PuppetART was founded in 1995 as the American Russian Theater Company — a traveling troupe of Russian puppeteers who emigrated to Detroit seeking new beginnings and found in this city a home for their art. By 1998, they had established themselves downtown as PuppetART Detroit Puppet Theater: a small theater, studio, and museum that over the following two decades inspired an estimated 200,000 children and adults across Southeast Michigan. School tours, apprenticeships, workshops, variety shows, and a rotating repertoire of thirteen productions made PuppetART one of the rarest things in the American arts landscape — a professional puppet theater with deep roots in a community that genuinely claimed it as its own. As PuppetART's founding artistic director Lyudmila Mikheyenko has said: "People pretend to be somebody on stage, and puppets never pretend."
When PuppetART lost its longtime downtown home to the pressures of a gentrifying city, the Chalfonte Foundation stepped in. Cass Café becomes PuppetART's new performing home. The LaRose House — the Foundation's Victorian building a few blocks from the café — serves as storage, rehearsal space, and training facility for the company. The goal is to rebuild what was lost: school tour programming, a new statewide touring initiative, and the kind of sustained community presence that PuppetART built over twenty years. Pancakes with Puppets on Saturday mornings is where that rebuilding begins.
The Saturday morning event has a clear theatrical arc. Families arrive and get settled with breakfast and brunch while a puppet host works the room — banter with the human guests, interactions with families, the kind of warmth that gets a room comfortable and ready. When the time comes, the host brings out members of the cast one by one for brief interviews: who are you, what's your role in the show, what should the audience know before the curtain rises. Then the full performance — one complete show from PuppetART's repertoire, performed in its entirety. A morning that moves from meal to conversation to theater, with puppetry running through all of it.

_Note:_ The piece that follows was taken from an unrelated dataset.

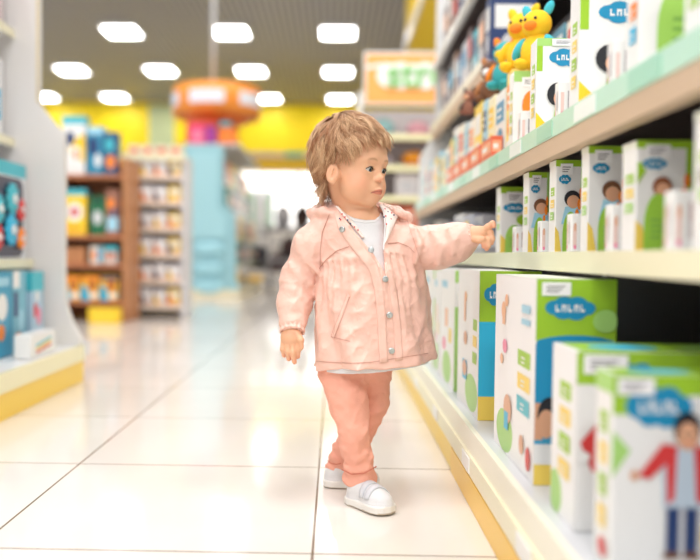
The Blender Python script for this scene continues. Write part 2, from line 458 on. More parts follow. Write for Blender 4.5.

Saturday Dinner Concerts are among the most distinctive programming at Cass Café — a curated pairing of a Detroit or Michigan musical act with either a pop-up restaurant or, on Heritage Night, the Cass kitchen itself. The model is dinner and a show in the same room: guests purchase tickets in advance that include their meal, are assigned seating, and spend the evening at their table with food and drinks as the performance happens around them. The meal comes first, creating the ease and warmth a room needs before music fully takes it over. The bar remains available throughout.
Tickets are purchased in advance — a model that eliminates no-shows, allows the kitchen to prep precisely for the number of covers, and creates a predictable evening for both staff and guests. Pricing is tiered: seats near the stage command a higher price; balcony seating offers a slightly lower price point and a different vantage. Guests choose and pre-order their meal when they purchase their ticket. This is not a reservation — it is a commitment, and the evening is designed to be worth it.
Health and healing at Cass Café is not a class schedule — it is a day of intentional space-holding. Individual healing (spiritual, mental, and physical) and community healing are not separated. A yoga class is also a community gathering. A healing circle is also a creative practice. A neighborhood charette is also a health intervention. Sunday holds all of it.